Beneficiary owner # of shares (mn) % of shares o/s
Previous shares o/s 243.9 91.4%
Sahres issued 22.8 8.6%
Current shares o/s (a) 266.8 100.0%

 
GTC 0.1 0.1%
GTC and MB Capital 23.8 8.9%
GTC and MBRT 2.8 1.0%
Voting rights of trusts before conversion (b) 26.8 10.0%

 
Voting rights after conversion  
GTC, M.B. Capital and Units LLC (c) 45.2

 
Total shares o/s after conversion (a+c) 311.9
Voting rights of trusts after conversion (b+c) 71.9 23.1%

 

Controlling interest by Bucksbaum family

In addition to the 26.8 mn shares beneficially owned by GTC, MB Capital Partners III and MB Capital Units, Matthew Bucksbaum and John Bucksbaum also own 3.8 mn and 0.9 mn GGP shares, respectively, as of March 3, 2008. Their respective spouses have 17,547 shares and 19,820 shares. Besides these, there are 0.80 mn shares owned by the Matthew and Carolyn Bucksbaum Family Foundation, in which Matthew Bucksbaum disclaims beneficial ownership. Bucksbaum family and its trusts together own 12.1% shares outstanding of GGP without conversion of units held by trusts.

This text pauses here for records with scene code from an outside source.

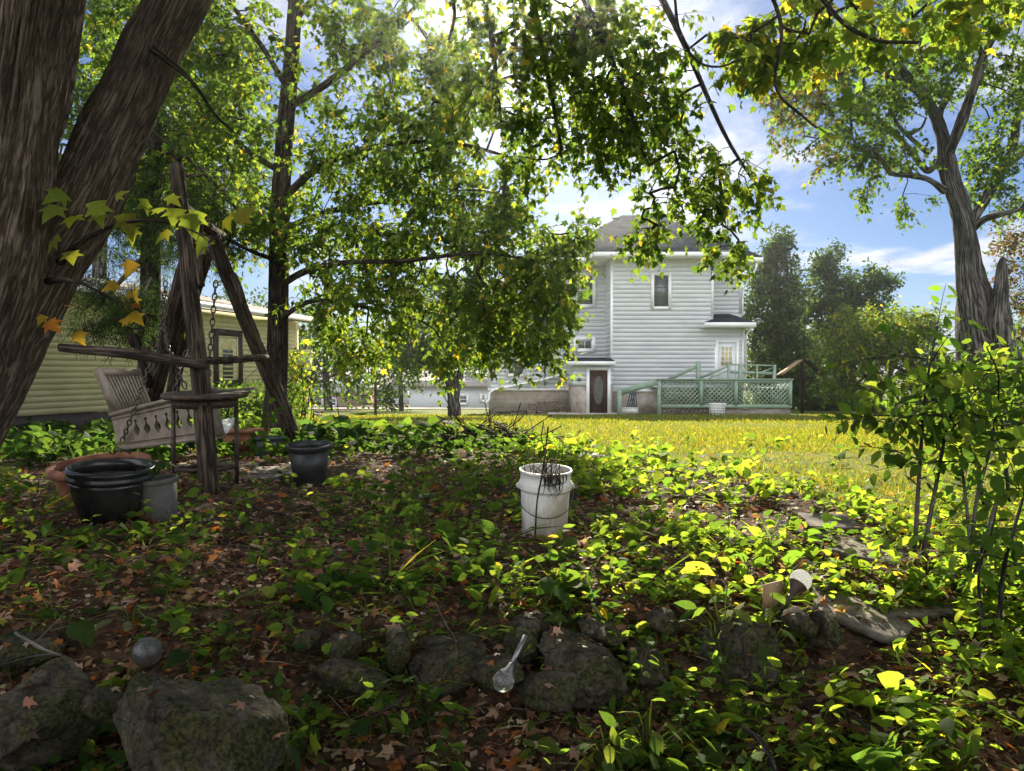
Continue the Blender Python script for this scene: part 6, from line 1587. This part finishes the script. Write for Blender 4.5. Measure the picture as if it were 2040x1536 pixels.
# short dead stalks and twigs mixed into the litter
TW = Soup(); x, y = in_frustum(2600, 1.7, 8, 1.0, 1.7); k = rng.random(len(x)) < soilk(x, y); x, y = x[k], y[k]
for a, b in zip(x, y):
    th = rng.random() * 6.28; L_ = .03 + .1 * rng.random() ** 2; p0 = np.array([a, b, float(H(a, b)) + .008 + .02 * rng.random()]); d = np.array([math.cos(th) * L_, math.sin(th) * L_, .2 * L_ * rng.standard_normal()])
    TW.tube([p0 - d, p0 + (0, 0, .006), p0 + d], [.0022, .002, .001], 4, False, col=(.16, .11, .07) if rng.random() < .6 else (.3, .24, .17))
kind(TW.build("twig_litter", M["litter"]), "stuff")

# lawn grass and its scattered leaves
GR = Soup()
def blades(n, y0, y1, hgt, wid, p, x0=None):
    x, y = in_frustum(n, y0, y1, 1.5, p); m = lawn_mask(x, y) * (.75 + .5 * vnoise(x * 1.2, y * 1.2, 41)); k = (rng.random(n) < m) & (y < 30.5); x, y = x[k], y[k]; n = len(x)
    pos = np.stack([x, y, H(x, y) - .004], -1); patch = vnoise(x * .5, y * .5, 43)
    h = hgt * (.5 + .8 * rng.random(n)) * (.7 + .7 * patch); d = unit(np.stack([.55 * rng.standard_normal(n), .55 * rng.standard_normal(n), np.ones(n)], -1)); ang = rng.random(n) * 6.283; nn = np.stack([np.cos(ang), np.sin(ang), 0 * ang], -1)
    c = leafcol(n, ((.075, .12, .022), (.12, .16, .03), (.19, .19, .045), (.28, .24, .09)), (3, 4, 3, 1.2))
    S = GR; T = (np.array([(-.5 * wid, 0, 0), (.5 * wid, 0, 0), (0, 1, -.25)]), [np.array([(0, 1, 2)])]); put_leaves(S, T, pos, d, nn, h, c)
blades(90000, 3.2, 9, .055, .12, 1.3)
blades(110000, 9, 18, .06, .22, 1.2)
blades(60000, 18, 31, .07, .4, 1.1)
kind(GR.build("grass", M["grass"]), "stuff")
LIT = Soup()
litter(2800, 4, 24, .045, T_MAPLE_S, ((.26, .20, .08), (.30, .24, .05), (.2, .12, .06), (.34, .16, .05)), (4, 3, 3, 1), 1.3, .05, lambda x, y: lawn_mask(x, y))
kind(LIT.build("fallen_leaves", M["litter"]), "stuff")

# ------------------------------------------------------------------ plants one can tell apart
def clump(name, label, c, nl, size, T, pal, w, group=None, spread=.5, hgt=.12, seed=0, cat="plant", upright=.5):
    t = thing(name, label, cat, c, group); r_ = np.random.default_rng(seed); S = Soup(); Q = Soup(); c = np.asarray(c)
    ang = np.arange(nl) * 2.399 + r_.random(nl); rr = spread * np.sqrt((np.arange(nl) + .5) / nl)
    for i in range(nl):
        o = np.array([math.cos(ang[i]), math.sin(ang[i]), 0]); hh = hgt * (1.15 - .6 * (rr[i] / max(spread, 1e-3))) * (.8 + .4 * r_.random()); tip = c + o * rr[i] + np.array([0, 0, hh])
        Q.tube([c + o * .01, c + o * rr[i] * .5 + (0, 0, hh * .75), tip], [.004, .003, .002], 5, False, col=(.1, .12, .04))
        d = unit(o + np.array([0, 0, -.25 + upright * r_.standard_normal() * .6])); n = unit(np.array([0, .5, .85]) + o * .3 + r_.standard_normal(3) * .3)
        put_leaves(S, T, tip[None], d[None], n[None], np.array([size * (.7 + .5 * r_.random())]), leafcol(1, pal, w))
    Q.build("stems", M["leaf"], t, True); S.build("leaves", M["leaf"], t)


DK, DW = (G_DARK, (.04, .075, .03), G_MID), (3, 3, 2)
for k, (px, py, d, nl, sz, lab) in enumerate(((612, 852, 9.8, 16, .26, "big-leaved hosta at the foot of the leaning rear pole"), (655, 856, 10.2, 16, .26, "hosta behind the empty black pot"), (690, 862, 9.6, 14, .24, "hosta just right of the black pot"), (735, 858, 10.2, 15, .25, "hosta midway along the shaded row by the yard post"), (790, 862, 10.0, 14, .24, "hosta left of centre in the shaded row before the pale garage"), (840, 860, 10.4, 14, .24, "hosta in the shaded row below the small tree"), (890, 862, 10.3, 14, .22, "last hosta of the row beside the brush pile"))):
    clump("hosta", lab, gz_at(P(px, py, d)), nl, sz, T_HEART, DK if k < 4 else (G_DARK, G_MID, G_LITE), DW if k < 4 else (3, 3, 2), "hostas in the shaded row", .42, .36, 100 + k)
for k, (px, py, d, nl, sz, hh, lab, pal, w) in enumerate((
    (375, 1190, 3.1, 4, .12, .06, "broad round-leaved seedling lit green on the dark soil left", (G_LITE, G_YEL), (2, 1)), (205, 1270, 2.75, 3, .13, .05, "bright pair of round leaves left of the clear globe light", (G_LITE, G_YEL), (2, 2)), (300, 1262, 2.72, 5, .1, .06, "round-leaved plant crowding behind the clear globe light", (G_MID, G_LITE), (1, 2)),
    (520, 1175, 3.2, 3, .12, .07, "single broad green leaves standing right of the sunlit seedling", (G_MID, G_LITE), (2, 1)), (560, 1400, 2.45, 10, .09, .16, "leafy stalk growing at the huge boulder's right flank", DK, DW), (130, 1190, 3.05, 5, .15, .1, "large dark hosta-like leaves in deep shade at left", DK, DW), (260, 1190, 3.1, 9, .07, .05, "pale compound-leaved weed catching light in the left shade", ((.16, .19, .1), (.22, .25, .15)), (1, 1)),
    (1345, 1170, 3.35, 4, .12, .09, "yellowing round leaves left of the shaded block", (YEL, G_YEL), (3, 1)), (1110, 1205, 3.2, 7, .1, .1, "slender heart-leaved weed above the ledge stone", (G_MID, G_LITE), (2, 1)), (770, 1150, 3.3, 5, .13, .08, "dark broad-leaved weed on the soil above the broad dark block", DK, DW), (1210, 1450, 2.45, 22, .06, .16, "sunny cluster of small bright leaves in front of the ledge stone", (G_LITE, G_YEL), (2, 2)), (1290, 1430, 2.5, 18, .065, .18, "second sunny cluster right of the small bright one", (G_LITE, G_YEL), (2, 2)),
    (1440, 1290, 2.95, 12, .085, .3, "leafy weed climbing before the shaded block", (G_MID, G_LITE, G_YEL), (2, 3, 1)), (1530, 1300, 2.9, 10, .08, .26, "weed hanging over the right face of the shaded block", (G_MID, G_LITE, G_YEL), (2, 3, 1)), (1560, 1425, 2.5, 3, .16, .08, "pale curled big leaf plant in the bottom right litter", ((.16, .2, .1), G_LITE), (2, 1)), (1690, 1405, 2.5, 3, .13, .07, "bright flat oval leaves low in the bottom right", (G_LITE, G_YEL), (1, 2)), (1850, 1500, 2.35, 3, .15, .12, "long grey-green drooping leaf at the bottom right corner", ((.1, .13, .08), G_MID), (2, 1)), (1660, 1510, 2.35, 4, .12, .06, "bright leaves at the bottom rim right of centre", (G_LITE, G_YEL), (1, 2)),
    (950, 940, 5.2, 14, .11, .22, "bright upright weed on the litter left of the bucket", (G_MID, G_LITE, G_YEL), (2, 3, 2)), (705, 965, 5.6, 10, .09, .16, "bright weed tuft right of the empty black pot", (G_LITE, G_YEL), (2, 2)), (530, 858, 8.65, 12, .12, .3, "leafy plant growing out of the slate tub", (G_DARK, G_MID), (2, 2)), (487, 862, 8.85, 12, .11, .24, "green plant growing out of the reddish trough", (G_MID, G_LITE), (2, 2)), (225, 905, 5.1, 6, .12, .08, "grey-green leaves sprouting inside the terracotta bowl", ((.09, .11, .07), G_DARK), (2, 1)), (312, 945, 4.6, 8, .07, .1, "weeds growing out of the small grey pot", DK, DW),
    (1225, 900, 7.6, 12, .09, .2, "bright leafy weed at the lawn edge right behind the bucket", (G_LITE, G_YEL), (2, 2)), (1290, 905, 7.2, 14, .09, .22, "tall bright weed at the lawn edge two steps right of the bucket", (G_MID, G_LITE, G_YEL), (1, 2, 2)))):
    base_ = P(px, py, d)
    c = base_ if k in (20, 21, 22, 23) else gz_at(base_)
    clump("leafy_weed" if k > 1 else "seedling", lab, c, nl, sz, T_HEART if sz > .085 else T_OVAL, pal, w, None, max(.05, sz * (.9 if nl < 8 else 1.6)), hh, 200 + k)
# vines climbing the cottage corner
t = thing("climbing_vine", "yellow-green vine climbing the cottage corner below the lantern", "vine", gz_at(P(588, 830, 20.5))); S = Soup(); n = 900
x = P(585, 760, 20.6)[0] + .28 * rng.standard_normal(n); y = 20.6 + .25 * rng.standard_normal(n); z = -.2 + 1.7 * rng.random(n) ** 1.3; put_leaves(S, T_HEART, np.stack([x, y, z], -1), unit(rng.standard_normal((n, 3)) + (0, 0, -.6)), unit(rng.standard_normal((n, 3)) + (0, -.8, .3)), .1 * (.6 + .7 * rng.random(n)), leafcol(n, (G_LITE, G_YEL, YEL), (3, 4, 1.5))); S.build("leaves", M["leaf"], t)
S = Soup()
for k in range(7): a = P(585, 832, 20.6) + (rng.standard_normal() * .15, .1, 0); S.tube([a, a + (.1 * rng.standard_normal(), 0, .8), a + (.2 * rng.standard_normal(), 0, 1.6)], [.012, .009, .004], 5)
S.build("stems", M["bark"], t)
S = Soup(); t = thing("foundation_shrub", "tangled dark shrub under the cottage window beside the leaning pole", "shrub", gz_at(P(500, 860, 11.5))); n = 1500
c = P(515, 790, 12.0); x = c[0] + .55 * rng.standard_normal(n); y = 12 + .45 * rng.standard_normal(n); z = .0 + .75 * rng.random(n) ** 1.5; put_leaves(S, T_OVAL, np.stack([x, y, z], -1), unit(rng.standard_normal((n, 3)) + (0, 0, -.3)), unit(rng.standard_normal((n, 3)) + (0, 0, .6)), .075 * (.6 + .7 * rng.random(n)), leafcol(n, (G_DARK, G_MID, G_LITE), (4, 3, 1))); S.build("leaves", M["leaf"], t)
S = Soup()
for k in range(16): a = gz_at([c[0] + .5 * rng.standard_normal(), 12 + .3 * rng.standard_normal(), 0]); S.tube([a, a + (.2 * rng.standard_normal(), 0, .6), a + (.4 * rng.standard_normal(), 0, 1.1 + .5 * rng.random())], [.01, .007, .003], 5)
S.build("stems", M["bark"], t)
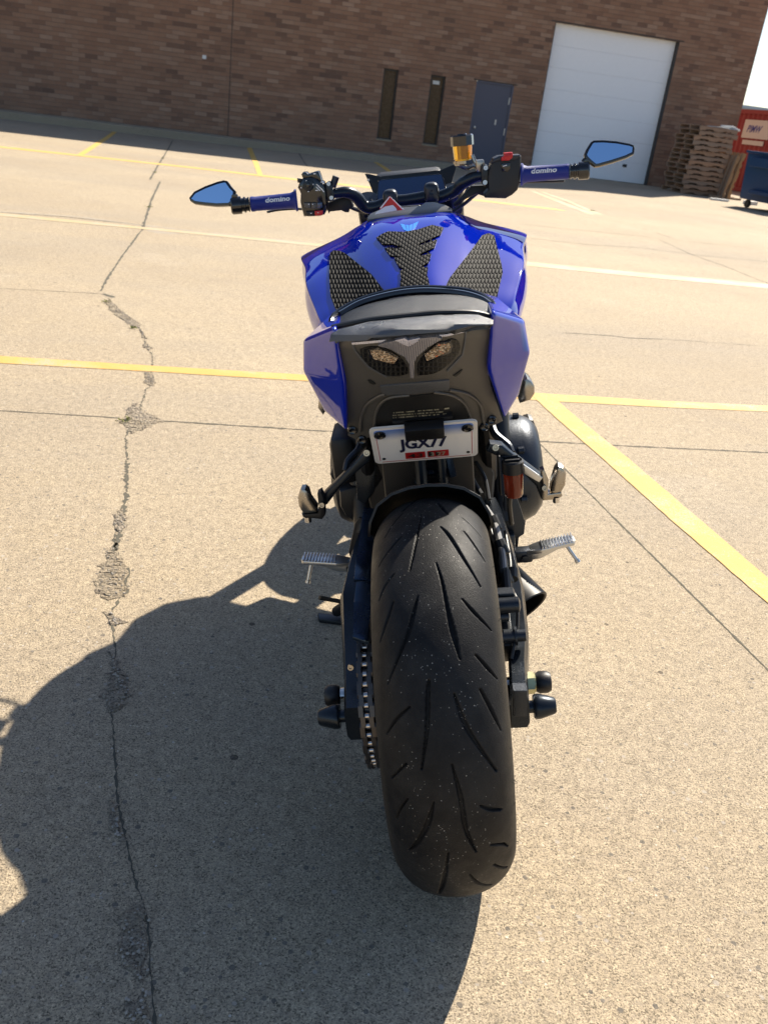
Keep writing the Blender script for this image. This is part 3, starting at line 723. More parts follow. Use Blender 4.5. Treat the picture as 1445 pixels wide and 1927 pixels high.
# ------------------------------------------------------------------ dumpster
dc = ground(1400, 397)
dm = tag(empty('dumpster', dc + WT * .82), 'dark blue steel dumpster on castors at the right edge', 'dumpster'); dm.rotation_euler = (0, 0, YAW + R(2)); dm.scale = (1.2, 1.2, 1.2)
bm = B(); pts = [(0, .16), (1.6, .16), (1.75, 1.02), (-.08, 1.02)]
add_prism(bm, [(x, 0, z) for x, z in pts], (0, 1.3, 0), bev=.01)
obj('body', bm, 'dump_blue', dm, smooth=False)
bx('rim', -.11, 1.8, -.03, 1.33, 1.022, 1.07, 'dump_blue', dm, .008)
bx('side_pocket', -.17, -.082, .25, 1.05, .78, .95, 'dump_blue', dm, .01); bx('side_pocket', -.12, -.02, .15, .9, .28, .36, 'dump_blue', dm, .01)
for i in range(3): bx('rib', .3 + i * .5, .36 + i * .5, -.03, .03, .165, 1.01, 'dump_blue', dm)
for x, y in ((.12, .1), (1.45, .1), (.12, 1.15), (1.45, 1.15)):
    bm = B(); add_lathe(bm, [(-.03, 0), (-.03, .075), (.03, .075), (.03, 0)], (x, y, .078), (1, 0, 0), 16); obj('wheel', bm, 'wheel_black', dm)
bm = B()
add_box(bm, (0, 0, 0), (.6, .45, .35), rot=Matrix.Rotation(.5, 3, 'Y'), bev=.02)
o = tag(obj('cardboard_box', bm, 'wood_new', smooth=False), 'yellowish cardboard poking out of the blue dumpster', 'cardboard'); o.location = dc + WT * 2.0 + WN * .6 + Vector((0, 0, 1.30)); o.rotation_euler = (0.2, 0, YAW)
# far building
fb = tag(empty('distant_building', SN(62, 78, 0)), 'low pale blue metal building far behind the container', 'building'); fb.rotation_euler = (0, 0, YAW - R(6))
bx('wall', -25, 40, 0, 20, 0, 5.0, 'far_blue', fb); bx('roof', -25.3, 40.3, -.3, 20.3, 5.002, 5.25, 'far_blue', fb)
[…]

However after considering conversion of these units into shares, Bucksbaum family and the trusts together control 24.8% of company’s voting shares.

 

Beneficiary owner # of shares (mn) % of shares o/s
Matthew Bucksbaum 3.8 1.4%
John Bucksbaum 0.9 0.3%
Matthew Bucksbaum spouse 0.0 0.0%
John Bucksbaum spouse 0.0 0.0%
Matthew and Carolyn Bucksbaum Family Foundation 0.8 0.3%
Bucksbaum family 5.6 2.1%

 
Bucksbaum family and trusts (before conversion) 32.3 12.1%

 
Bucksbaum family and trusts (after conversion) 77.5 24.8%

 

There are additional issues which raise questions, but I need to verify them before making my concerns public.